* [Directive] Leave out the pictures and restate the rest of the data exactly.

* [Data block]
──────────────────────────────

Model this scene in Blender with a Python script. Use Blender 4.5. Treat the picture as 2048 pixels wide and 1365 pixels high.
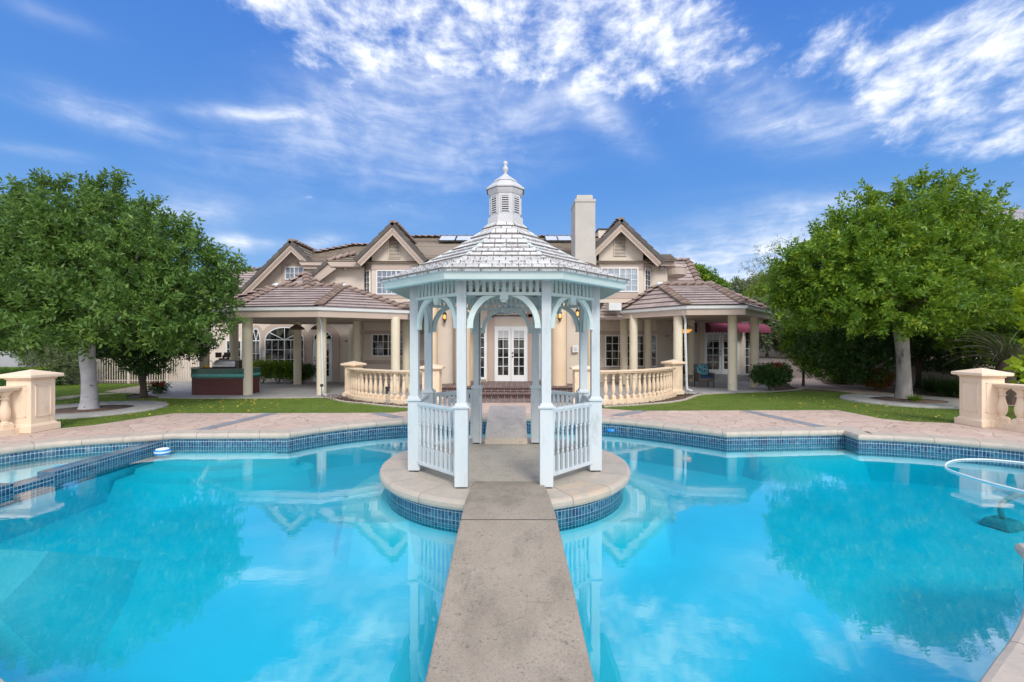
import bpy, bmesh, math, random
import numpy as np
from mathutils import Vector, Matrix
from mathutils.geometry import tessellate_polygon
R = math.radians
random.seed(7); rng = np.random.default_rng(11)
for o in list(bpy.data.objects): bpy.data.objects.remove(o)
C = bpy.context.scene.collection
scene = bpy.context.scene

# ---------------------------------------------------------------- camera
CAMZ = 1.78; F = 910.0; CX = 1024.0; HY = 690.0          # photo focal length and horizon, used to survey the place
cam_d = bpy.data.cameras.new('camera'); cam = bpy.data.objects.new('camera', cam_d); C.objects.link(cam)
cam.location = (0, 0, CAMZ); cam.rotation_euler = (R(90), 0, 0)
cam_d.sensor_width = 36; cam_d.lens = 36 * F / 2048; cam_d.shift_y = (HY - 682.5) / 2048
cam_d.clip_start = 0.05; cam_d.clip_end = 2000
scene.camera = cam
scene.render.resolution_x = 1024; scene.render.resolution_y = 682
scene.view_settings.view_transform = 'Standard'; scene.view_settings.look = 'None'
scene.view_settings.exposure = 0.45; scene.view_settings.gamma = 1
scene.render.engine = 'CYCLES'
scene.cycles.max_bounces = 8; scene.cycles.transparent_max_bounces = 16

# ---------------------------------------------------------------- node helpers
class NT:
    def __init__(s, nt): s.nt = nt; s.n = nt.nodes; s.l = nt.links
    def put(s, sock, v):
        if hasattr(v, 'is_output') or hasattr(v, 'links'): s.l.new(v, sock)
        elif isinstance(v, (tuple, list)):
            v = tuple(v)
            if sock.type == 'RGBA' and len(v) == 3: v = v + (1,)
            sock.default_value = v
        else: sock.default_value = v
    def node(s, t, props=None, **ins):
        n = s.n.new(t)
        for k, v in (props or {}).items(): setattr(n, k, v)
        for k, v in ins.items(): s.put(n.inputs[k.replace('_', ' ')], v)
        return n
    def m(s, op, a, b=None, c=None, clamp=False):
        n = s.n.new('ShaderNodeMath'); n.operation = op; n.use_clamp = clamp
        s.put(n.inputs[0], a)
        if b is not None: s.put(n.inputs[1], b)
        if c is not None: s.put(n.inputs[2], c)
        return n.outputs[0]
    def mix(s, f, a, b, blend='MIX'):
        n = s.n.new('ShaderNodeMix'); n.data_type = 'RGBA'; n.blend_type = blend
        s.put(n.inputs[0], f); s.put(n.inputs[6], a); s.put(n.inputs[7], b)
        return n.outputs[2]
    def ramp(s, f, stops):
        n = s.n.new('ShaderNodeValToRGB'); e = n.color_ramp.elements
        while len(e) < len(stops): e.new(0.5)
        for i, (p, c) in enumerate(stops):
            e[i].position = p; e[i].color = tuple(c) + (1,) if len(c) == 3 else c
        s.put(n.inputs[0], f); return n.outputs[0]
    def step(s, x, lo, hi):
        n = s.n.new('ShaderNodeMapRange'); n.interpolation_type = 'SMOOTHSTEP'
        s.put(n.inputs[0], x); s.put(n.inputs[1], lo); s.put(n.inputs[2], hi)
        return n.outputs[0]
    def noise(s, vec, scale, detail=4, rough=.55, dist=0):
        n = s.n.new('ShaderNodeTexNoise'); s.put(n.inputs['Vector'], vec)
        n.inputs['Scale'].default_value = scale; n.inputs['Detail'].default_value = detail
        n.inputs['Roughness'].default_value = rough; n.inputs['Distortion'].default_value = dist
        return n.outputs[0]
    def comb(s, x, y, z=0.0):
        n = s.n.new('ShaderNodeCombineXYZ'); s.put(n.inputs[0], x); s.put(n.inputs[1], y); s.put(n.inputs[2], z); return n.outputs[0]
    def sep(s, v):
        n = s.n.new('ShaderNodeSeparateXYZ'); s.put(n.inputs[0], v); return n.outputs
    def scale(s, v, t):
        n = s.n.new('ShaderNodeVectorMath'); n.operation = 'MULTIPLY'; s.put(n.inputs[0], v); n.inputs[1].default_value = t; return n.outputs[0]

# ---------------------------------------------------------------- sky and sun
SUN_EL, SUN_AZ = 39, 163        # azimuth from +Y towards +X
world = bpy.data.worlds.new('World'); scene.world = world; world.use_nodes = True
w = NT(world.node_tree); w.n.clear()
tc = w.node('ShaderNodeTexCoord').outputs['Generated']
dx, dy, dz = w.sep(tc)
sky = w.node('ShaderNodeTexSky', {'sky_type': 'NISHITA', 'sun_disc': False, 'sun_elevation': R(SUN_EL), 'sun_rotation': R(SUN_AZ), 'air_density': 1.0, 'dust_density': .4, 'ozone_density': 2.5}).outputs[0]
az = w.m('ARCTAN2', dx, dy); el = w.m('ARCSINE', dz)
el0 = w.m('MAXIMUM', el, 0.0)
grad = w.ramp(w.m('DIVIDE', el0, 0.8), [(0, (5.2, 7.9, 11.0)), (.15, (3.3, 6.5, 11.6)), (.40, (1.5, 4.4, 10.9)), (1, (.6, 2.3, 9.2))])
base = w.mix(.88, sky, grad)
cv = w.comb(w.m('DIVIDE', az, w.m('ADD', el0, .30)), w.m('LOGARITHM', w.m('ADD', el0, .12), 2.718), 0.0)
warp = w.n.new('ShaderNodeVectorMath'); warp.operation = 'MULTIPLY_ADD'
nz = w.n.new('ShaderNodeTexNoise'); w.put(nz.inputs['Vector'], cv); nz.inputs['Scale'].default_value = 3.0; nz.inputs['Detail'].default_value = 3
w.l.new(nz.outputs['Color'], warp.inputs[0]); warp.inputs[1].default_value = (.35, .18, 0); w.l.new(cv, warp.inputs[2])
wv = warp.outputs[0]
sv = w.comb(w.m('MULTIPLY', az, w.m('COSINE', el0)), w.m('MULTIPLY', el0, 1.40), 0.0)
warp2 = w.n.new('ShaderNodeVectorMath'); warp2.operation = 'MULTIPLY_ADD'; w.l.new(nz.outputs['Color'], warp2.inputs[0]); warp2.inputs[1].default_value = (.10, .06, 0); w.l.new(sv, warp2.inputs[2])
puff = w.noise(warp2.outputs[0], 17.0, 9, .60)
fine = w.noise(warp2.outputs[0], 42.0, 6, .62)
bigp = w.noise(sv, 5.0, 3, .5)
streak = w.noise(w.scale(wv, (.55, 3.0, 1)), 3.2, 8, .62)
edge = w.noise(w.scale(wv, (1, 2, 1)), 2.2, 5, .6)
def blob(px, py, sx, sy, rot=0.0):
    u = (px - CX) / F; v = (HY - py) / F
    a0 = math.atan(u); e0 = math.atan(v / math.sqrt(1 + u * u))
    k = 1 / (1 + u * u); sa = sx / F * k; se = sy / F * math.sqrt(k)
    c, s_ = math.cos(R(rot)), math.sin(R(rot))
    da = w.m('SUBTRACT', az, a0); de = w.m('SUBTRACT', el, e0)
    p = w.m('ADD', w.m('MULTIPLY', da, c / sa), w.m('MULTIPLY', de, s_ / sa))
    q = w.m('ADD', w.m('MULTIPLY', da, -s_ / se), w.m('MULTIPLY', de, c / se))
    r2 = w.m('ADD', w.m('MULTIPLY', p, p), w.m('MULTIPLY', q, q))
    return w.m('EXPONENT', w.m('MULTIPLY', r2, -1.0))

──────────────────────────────

* [Task answer]
Model this scene in Blender with a Python script. Use Blender 4.5. Treat the picture as 2048 pixels wide and 1365 pixels high.
import bpy, bmesh, math, random
import numpy as np
from mathutils import Vector, Matrix
from mathutils.geometry import tessellate_polygon
R = math.radians
random.seed(7); rng = np.random.default_rng(11)
for o in list(bpy.data.objects): bpy.data.objects.remove(o)
C = bpy.context.scene.collection
scene = bpy.context.scene

# ---------------------------------------------------------------- camera
CAMZ = 1.78; F = 910.0; CX = 1024.0; HY = 690.0          # photo focal length and horizon, used to survey the place
cam_d = bpy.data.cameras.new('camera'); cam = bpy.data.objects.new('camera', cam_d); C.objects.link(cam)
cam.location = (0, 0, CAMZ); cam.rotation_euler = (R(90), 0, 0)
cam_d.sensor_width = 36; cam_d.lens = 36 * F / 2048; cam_d.shift_y = (HY - 682.5) / 2048
cam_d.clip_start = 0.05; cam_d.clip_end = 2000
scene.camera = cam
scene.render.resolution_x = 1024; scene.render.resolution_y = 682
scene.view_settings.view_transform = 'Standard'; scene.view_settings.look = 'None'
scene.view_settings.exposure = 0.45; scene.view_settings.gamma = 1
scene.render.engine = 'CYCLES'
scene.cycles.max_bounces = 8; scene.cycles.transparent_max_bounces = 16

# ---------------------------------------------------------------- node helpers
class NT:
    def __init__(s, nt): s.nt = nt; s.n = nt.nodes; s.l = nt.links
    def put(s, sock, v):
        if hasattr(v, 'is_output') or hasattr(v, 'links'): s.l.new(v, sock)
        elif isinstance(v, (tuple, list)):
            v = tuple(v)
            if sock.type == 'RGBA' and len(v) == 3: v = v + (1,)
            sock.default_value = v
        else: sock.default_value = v
    def node(s, t, props=None, **ins):
        n = s.n.new(t)
        for k, v in (props or {}).items(): setattr(n, k, v)
        for k, v in ins.items(): s.put(n.inputs[k.replace('_', ' ')], v)
        return n
    def m(s, op, a, b=None, c=None, clamp=False):
        n = s.n.new('ShaderNodeMath'); n.operation = op; n.use_clamp = clamp
        s.put(n.inputs[0], a)
        if b is not None: s.put(n.inputs[1], b)
        if c is not None: s.put(n.inputs[2], c)
        return n.outputs[0]
    def mix(s, f, a, b, blend='MIX'):
        n = s.n.new('ShaderNodeMix'); n.data_type = 'RGBA'; n.blend_type = blend
        s.put(n.inputs[0], f); s.put(n.inputs[6], a); s.put(n.inputs[7], b)
        return n.outputs[2]
    def ramp(s, f, stops):
        n = s.n.new('ShaderNodeValToRGB'); e = n.color_ramp.elements
        while len(e) < len(stops): e.new(0.5)
        for i, (p, c) in enumerate(stops):
            e[i].position = p; e[i].color = tuple(c) + (1,) if len(c) == 3 else c
        s.put(n.inputs[0], f); return n.outputs[0]
    def step(s, x, lo, hi):
        n = s.n.new('ShaderNodeMapRange'); n.interpolation_type = 'SMOOTHSTEP'
        s.put(n.inputs[0], x); s.put(n.inputs[1], lo); s.put(n.inputs[2], hi)
        return n.outputs[0]
    def noise(s, vec, scale, detail=4, rough=.55, dist=0):
        n = s.n.new('ShaderNodeTexNoise'); s.put(n.inputs['Vector'], vec)
        n.inputs['Scale'].default_value = scale; n.inputs['Detail'].default_value = detail
        n.inputs['Roughness'].default_value = rough; n.inputs['Distortion'].default_value = dist
        return n.outputs[0]
    def comb(s, x, y, z=0.0):
        n = s.n.new('ShaderNodeCombineXYZ'); s.put(n.inputs[0], x); s.put(n.inputs[1], y); s.put(n.inputs[2], z); return n.outputs[0]
    def sep(s, v):
        n = s.n.new('ShaderNodeSeparateXYZ'); s.put(n.inputs[0], v); return n.outputs
    def scale(s, v, t):
        n = s.n.new('ShaderNodeVectorMath'); n.operation = 'MULTIPLY'; s.put(n.inputs[0], v); n.inputs[1].default_value = t; return n.outputs[0]

# ---------------------------------------------------------------- sky and sun
SUN_EL, SUN_AZ = 39, 163        # azimuth from +Y towards +X
world = bpy.data.worlds.new('World'); scene.world = world; world.use_nodes = True
w = NT(world.node_tree); w.n.clear()
tc = w.node('ShaderNodeTexCoord').outputs['Generated']
dx, dy, dz = w.sep(tc)
sky = w.node('ShaderNodeTexSky', {'sky_type': 'NISHITA', 'sun_disc': False, 'sun_elevation': R(SUN_EL), 'sun_rotation': R(SUN_AZ), 'air_density': 1.0, 'dust_density': .4, 'ozone_density': 2.5}).outputs[0]
az = w.m('ARCTAN2', dx, dy); el = w.m('ARCSINE', dz)
el0 = w.m('MAXIMUM', el, 0.0)
grad = w.ramp(w.m('DIVIDE', el0, 0.8), [(0, (5.2, 7.9, 11.0)), (.15, (3.3, 6.5, 11.6)), (.40, (1.5, 4.4, 10.9)), (1, (.6, 2.3, 9.2))])
base = w.mix(.88, sky, grad)
cv = w.comb(w.m('DIVIDE', az, w.m('ADD', el0, .30)), w.m('LOGARITHM', w.m('ADD', el0, .12), 2.718), 0.0)
warp = w.n.new('ShaderNodeVectorMath'); warp.operation = 'MULTIPLY_ADD'
nz = w.n.new('ShaderNodeTexNoise'); w.put(nz.inputs['Vector'], cv); nz.inputs['Scale'].default_value = 3.0; nz.inputs['Detail'].default_value = 3
w.l.new(nz.outputs['Color'], warp.inputs[0]); warp.inputs[1].default_value = (.35, .18, 0); w.l.new(cv, warp.inputs[2])
wv = warp.outputs[0]
sv = w.comb(w.m('MULTIPLY', az, w.m('COSINE', el0)), w.m('MULTIPLY', el0, 1.40), 0.0)
warp2 = w.n.new('ShaderNodeVectorMath'); warp2.operation = 'MULTIPLY_ADD'; w.l.new(nz.outputs['Color'], warp2.inputs[0]); warp2.inputs[1].default_value = (.10, .06, 0); w.l.new(sv, warp2.inputs[2])
puff = w.noise(warp2.outputs[0], 17.0, 9, .60)
fine = w.noise(warp2.outputs[0], 42.0, 6, .62)
bigp = w.noise(sv, 5.0, 3, .5)
streak = w.noise(w.scale(wv, (.55, 3.0, 1)), 3.2, 8, .62)
edge = w.noise(w.scale(wv, (1, 2, 1)), 2.2, 5, .6)
def blob(px, py, sx, sy, rot=0.0):
    u = (px - CX) / F; v = (HY - py) / F
    a0 = math.atan(u); e0 = math.atan(v / math.sqrt(1 + u * u))
    k = 1 / (1 + u * u); sa = sx / F * k; se = sy / F * math.sqrt(k)
    c, s_ = math.cos(R(rot)), math.sin(R(rot))
    da = w.m('SUBTRACT', az, a0); de = w.m('SUBTRACT', el, e0)
    p = w.m('ADD', w.m('MULTIPLY', da, c / sa), w.m('MULTIPLY', de, s_ / sa))
    q = w.m('ADD', w.m('MULTIPLY', da, -s_ / se), w.m('MULTIPLY', de, c / se))
    r2 = w.m('ADD', w.m('MULTIPLY', p, p), w.m('MULTIPLY', q, q))
    return w.m('EXPONENT', w.m('MULTIPLY', r2, -1.0))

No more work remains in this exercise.